This article from Missoulian reporter Rob Cheney offers a real-world look at a thinning/restoration project.
James Stoker compared his log landing piles to sorting change in his pocket.
“That’s the nickels, that’s the dimes, that’s the quarters,” he said, pointing at stacks of de-limbed trees destined to become tipi poles, fence posts, firewood and lumber. “The pennies go to Bonner.”
Those “pennies” — trunks too spindly to make a single 2×4 — used to remain on the hillsides above Gold Creek when Plum Creek Timber Co. and its predecessors were cutting massive pine trees for the plywood mills in Bonner. Today, the mill yard is covered in pennies, and Stoker and his brother Mike make a living cutting, sorting and selling the logs they once left behind.

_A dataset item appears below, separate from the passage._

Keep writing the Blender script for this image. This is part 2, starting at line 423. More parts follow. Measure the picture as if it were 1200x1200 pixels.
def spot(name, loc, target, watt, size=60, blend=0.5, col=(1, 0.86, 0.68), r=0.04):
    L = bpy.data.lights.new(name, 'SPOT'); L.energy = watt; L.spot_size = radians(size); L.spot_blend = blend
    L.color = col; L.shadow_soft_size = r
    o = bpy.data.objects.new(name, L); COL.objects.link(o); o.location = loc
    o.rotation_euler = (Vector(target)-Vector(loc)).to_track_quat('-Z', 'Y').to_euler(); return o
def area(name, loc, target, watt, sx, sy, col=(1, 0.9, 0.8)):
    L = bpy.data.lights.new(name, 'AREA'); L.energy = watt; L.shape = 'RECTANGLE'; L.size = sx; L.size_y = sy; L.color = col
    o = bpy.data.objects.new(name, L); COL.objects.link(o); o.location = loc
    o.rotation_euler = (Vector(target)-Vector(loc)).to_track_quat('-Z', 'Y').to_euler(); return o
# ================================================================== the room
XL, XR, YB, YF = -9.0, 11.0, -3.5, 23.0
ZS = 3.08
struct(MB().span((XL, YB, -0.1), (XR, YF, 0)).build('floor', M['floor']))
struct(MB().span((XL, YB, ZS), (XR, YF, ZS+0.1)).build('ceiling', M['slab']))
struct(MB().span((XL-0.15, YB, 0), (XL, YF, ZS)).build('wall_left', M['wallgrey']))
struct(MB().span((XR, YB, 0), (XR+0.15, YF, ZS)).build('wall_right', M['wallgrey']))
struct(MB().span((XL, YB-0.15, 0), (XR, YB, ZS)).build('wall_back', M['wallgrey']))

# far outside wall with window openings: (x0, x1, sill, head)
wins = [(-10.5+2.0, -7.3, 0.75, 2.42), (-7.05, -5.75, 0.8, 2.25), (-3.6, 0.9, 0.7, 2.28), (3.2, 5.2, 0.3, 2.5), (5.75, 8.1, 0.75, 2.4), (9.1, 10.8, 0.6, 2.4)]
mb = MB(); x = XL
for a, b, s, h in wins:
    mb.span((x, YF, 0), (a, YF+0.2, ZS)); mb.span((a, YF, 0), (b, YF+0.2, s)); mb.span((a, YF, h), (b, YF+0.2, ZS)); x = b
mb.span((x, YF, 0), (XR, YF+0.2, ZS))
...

Instead, what they leave behind are slopes with mature western larch, Ponderosa pine and Douglas fir trees spaced 30 to 50 feet apart at random intervals. The spacing mimics the stumps of the old-growth trees cut in the industrial logging days.
“This is not a timber sale,” BLM Forester Kyle Johnson said. “It’s a stewardship project. It’s based on the relationship we have built with the Stokers, and the relationships they have with small mills.”
Without those relationships, BLM would need to spend between $700 and $1,500 an acre to thin the forest. Finding markets for the little trees, and loggers to cut them, brings the taxpayer cost down to $60 an acre, Johnson said.